## Task to carry out
Return each line containing "picture".

## Data for this task
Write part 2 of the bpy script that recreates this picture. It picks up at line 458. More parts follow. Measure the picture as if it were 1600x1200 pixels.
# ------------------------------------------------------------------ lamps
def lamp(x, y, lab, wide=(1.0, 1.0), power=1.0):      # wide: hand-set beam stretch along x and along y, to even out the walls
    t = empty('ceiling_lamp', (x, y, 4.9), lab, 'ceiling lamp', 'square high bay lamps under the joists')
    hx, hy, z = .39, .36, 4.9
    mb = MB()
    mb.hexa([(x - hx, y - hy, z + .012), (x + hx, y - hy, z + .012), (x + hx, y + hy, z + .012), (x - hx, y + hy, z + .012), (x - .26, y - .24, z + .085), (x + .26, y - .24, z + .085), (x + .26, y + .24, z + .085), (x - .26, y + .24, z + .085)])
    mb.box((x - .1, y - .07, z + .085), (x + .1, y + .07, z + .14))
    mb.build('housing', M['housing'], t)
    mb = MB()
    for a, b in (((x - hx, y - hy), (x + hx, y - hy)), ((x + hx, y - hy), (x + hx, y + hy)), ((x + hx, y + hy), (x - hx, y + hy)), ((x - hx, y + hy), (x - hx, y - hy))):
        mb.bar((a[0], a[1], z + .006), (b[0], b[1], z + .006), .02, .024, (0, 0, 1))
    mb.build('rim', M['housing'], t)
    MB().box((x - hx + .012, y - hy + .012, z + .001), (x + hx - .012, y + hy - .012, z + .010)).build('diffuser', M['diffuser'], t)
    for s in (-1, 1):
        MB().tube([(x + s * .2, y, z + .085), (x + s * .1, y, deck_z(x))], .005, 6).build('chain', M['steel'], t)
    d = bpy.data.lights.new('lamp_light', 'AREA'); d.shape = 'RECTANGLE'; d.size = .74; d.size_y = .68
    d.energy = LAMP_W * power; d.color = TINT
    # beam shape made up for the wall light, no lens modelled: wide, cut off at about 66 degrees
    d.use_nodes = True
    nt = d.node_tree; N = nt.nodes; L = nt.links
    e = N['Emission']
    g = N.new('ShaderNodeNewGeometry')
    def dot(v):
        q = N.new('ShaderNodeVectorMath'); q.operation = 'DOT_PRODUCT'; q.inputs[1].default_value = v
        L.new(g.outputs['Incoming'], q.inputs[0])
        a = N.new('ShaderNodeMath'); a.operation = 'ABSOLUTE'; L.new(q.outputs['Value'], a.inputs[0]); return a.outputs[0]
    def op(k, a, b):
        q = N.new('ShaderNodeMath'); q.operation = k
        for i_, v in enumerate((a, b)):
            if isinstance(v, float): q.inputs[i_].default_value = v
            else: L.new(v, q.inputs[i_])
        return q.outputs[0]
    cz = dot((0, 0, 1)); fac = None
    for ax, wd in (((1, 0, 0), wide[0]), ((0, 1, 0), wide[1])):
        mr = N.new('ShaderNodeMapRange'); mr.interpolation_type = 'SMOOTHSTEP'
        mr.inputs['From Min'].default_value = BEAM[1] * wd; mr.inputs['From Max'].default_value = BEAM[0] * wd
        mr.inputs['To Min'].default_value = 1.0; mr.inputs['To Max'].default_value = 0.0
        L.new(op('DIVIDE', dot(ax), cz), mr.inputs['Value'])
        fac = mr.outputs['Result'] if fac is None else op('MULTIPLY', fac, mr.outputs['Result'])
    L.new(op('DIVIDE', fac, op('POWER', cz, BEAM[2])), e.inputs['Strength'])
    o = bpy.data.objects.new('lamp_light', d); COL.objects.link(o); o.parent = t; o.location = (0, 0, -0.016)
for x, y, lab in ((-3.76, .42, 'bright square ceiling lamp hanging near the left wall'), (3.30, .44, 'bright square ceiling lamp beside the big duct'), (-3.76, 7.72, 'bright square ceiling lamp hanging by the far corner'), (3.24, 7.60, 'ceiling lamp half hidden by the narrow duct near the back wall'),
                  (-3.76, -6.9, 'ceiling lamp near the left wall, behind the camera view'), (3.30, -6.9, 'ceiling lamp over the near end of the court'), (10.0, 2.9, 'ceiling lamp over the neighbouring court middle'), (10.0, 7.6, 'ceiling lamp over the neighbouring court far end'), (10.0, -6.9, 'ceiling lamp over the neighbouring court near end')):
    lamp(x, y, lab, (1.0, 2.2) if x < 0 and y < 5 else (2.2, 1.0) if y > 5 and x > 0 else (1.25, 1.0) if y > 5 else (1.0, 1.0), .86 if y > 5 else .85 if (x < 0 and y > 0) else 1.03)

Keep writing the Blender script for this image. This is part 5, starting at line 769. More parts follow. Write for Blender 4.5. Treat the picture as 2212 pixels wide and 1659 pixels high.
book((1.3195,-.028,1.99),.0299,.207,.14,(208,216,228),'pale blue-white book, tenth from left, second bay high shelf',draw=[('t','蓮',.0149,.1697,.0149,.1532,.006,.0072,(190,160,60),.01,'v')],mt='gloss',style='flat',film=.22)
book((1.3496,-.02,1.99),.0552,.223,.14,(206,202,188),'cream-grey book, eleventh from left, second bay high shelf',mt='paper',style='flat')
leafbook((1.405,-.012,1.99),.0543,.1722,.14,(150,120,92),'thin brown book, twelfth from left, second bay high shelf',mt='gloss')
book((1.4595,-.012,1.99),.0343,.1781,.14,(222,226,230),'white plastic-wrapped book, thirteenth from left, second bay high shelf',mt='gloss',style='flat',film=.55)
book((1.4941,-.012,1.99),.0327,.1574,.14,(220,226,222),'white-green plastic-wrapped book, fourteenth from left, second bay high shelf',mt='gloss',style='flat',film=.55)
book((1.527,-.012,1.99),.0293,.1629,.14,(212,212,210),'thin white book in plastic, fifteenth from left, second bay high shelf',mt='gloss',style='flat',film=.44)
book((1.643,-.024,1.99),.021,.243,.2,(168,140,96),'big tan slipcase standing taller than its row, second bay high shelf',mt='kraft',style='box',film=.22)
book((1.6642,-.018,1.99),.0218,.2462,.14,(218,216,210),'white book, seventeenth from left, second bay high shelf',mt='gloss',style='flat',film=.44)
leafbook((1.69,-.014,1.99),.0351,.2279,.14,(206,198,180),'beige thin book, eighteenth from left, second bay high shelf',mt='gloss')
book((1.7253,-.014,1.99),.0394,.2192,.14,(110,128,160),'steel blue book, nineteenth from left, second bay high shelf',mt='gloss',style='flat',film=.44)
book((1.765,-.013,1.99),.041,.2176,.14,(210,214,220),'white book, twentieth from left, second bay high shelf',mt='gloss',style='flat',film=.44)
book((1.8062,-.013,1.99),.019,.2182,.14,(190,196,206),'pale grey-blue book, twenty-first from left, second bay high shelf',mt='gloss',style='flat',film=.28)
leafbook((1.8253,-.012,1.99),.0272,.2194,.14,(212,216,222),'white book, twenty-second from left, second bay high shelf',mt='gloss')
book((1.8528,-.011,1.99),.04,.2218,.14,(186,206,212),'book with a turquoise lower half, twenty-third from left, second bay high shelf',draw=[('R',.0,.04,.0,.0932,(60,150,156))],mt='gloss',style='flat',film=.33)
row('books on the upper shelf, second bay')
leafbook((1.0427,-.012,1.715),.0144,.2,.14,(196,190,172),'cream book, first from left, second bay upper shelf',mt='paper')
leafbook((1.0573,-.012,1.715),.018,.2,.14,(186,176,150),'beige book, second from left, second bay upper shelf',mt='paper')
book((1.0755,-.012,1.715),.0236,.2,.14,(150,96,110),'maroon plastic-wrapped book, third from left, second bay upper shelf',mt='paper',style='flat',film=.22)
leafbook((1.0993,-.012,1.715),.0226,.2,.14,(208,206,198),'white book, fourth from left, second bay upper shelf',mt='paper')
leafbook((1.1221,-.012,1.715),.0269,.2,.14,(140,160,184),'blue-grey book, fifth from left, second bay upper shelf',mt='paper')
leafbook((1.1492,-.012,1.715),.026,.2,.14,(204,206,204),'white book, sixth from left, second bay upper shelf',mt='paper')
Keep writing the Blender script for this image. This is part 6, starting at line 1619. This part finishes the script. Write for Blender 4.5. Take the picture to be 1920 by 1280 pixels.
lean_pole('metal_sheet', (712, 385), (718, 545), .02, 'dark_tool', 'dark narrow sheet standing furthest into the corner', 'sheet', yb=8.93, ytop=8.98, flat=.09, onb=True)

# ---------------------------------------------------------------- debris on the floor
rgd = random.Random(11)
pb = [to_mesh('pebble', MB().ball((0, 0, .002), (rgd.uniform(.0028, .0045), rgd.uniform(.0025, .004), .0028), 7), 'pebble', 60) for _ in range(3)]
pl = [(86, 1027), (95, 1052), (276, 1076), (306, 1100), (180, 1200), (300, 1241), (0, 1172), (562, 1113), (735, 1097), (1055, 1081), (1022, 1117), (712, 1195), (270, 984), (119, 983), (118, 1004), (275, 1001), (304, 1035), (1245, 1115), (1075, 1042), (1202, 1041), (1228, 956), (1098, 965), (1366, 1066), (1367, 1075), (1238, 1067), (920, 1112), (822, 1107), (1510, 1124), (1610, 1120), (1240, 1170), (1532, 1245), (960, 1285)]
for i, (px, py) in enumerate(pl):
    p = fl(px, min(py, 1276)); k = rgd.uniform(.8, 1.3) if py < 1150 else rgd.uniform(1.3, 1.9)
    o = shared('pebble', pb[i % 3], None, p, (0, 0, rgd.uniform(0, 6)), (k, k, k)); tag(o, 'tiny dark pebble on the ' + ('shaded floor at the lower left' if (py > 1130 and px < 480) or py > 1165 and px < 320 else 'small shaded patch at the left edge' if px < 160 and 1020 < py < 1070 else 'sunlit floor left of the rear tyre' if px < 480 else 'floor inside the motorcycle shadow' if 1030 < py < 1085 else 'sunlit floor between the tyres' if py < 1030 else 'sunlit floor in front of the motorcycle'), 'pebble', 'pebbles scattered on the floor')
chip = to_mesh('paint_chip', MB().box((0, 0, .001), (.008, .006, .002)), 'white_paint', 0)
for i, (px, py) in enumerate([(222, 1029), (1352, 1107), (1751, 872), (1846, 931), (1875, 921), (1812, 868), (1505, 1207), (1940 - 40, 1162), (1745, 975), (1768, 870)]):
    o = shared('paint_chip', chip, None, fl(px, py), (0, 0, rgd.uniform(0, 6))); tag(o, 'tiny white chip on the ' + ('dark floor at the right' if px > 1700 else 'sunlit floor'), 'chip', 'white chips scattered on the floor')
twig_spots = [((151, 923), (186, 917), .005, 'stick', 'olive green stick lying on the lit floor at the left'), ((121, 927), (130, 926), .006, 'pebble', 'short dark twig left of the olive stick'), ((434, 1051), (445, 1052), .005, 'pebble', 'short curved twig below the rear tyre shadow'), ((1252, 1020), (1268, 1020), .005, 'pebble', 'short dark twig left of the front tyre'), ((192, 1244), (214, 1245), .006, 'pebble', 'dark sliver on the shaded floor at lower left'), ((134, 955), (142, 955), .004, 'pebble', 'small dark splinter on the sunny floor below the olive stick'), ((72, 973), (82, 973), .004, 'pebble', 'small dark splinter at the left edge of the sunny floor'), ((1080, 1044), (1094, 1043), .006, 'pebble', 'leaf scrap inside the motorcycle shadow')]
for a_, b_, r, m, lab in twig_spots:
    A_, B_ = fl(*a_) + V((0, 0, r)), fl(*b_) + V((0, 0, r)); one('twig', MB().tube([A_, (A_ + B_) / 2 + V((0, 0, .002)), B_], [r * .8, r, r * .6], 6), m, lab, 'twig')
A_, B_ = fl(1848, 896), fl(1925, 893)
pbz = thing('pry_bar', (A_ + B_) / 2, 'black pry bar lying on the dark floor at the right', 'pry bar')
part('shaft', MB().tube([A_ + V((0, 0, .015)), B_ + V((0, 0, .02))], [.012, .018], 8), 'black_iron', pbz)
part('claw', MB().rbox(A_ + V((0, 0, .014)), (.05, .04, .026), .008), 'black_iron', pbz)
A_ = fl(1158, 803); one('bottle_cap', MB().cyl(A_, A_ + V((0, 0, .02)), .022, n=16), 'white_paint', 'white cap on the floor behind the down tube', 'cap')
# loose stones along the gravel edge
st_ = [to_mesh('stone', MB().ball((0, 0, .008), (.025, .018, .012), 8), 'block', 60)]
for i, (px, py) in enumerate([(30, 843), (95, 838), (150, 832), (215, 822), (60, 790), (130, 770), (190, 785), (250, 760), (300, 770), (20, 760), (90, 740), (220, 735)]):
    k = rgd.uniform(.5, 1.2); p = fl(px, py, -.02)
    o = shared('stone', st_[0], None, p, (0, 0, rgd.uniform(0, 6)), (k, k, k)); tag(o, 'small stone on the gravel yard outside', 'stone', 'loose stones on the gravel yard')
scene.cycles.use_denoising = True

## Exercise answer
Write part 2 of the bpy script that recreates this picture. It picks up at line 458. More parts follow. Measure the picture as if it were 1600x1200 pixels.
Keep writing the Blender script for this image. This is part 5, starting at line 769. More parts follow. Write for Blender 4.5. Treat the picture as 2212 pixels wide and 1659 pixels high.
Keep writing the Blender script for this image. This is part 6, starting at line 1619. This part finishes the script. Write for Blender 4.5. Take the picture to be 1920 by 1280 pixels.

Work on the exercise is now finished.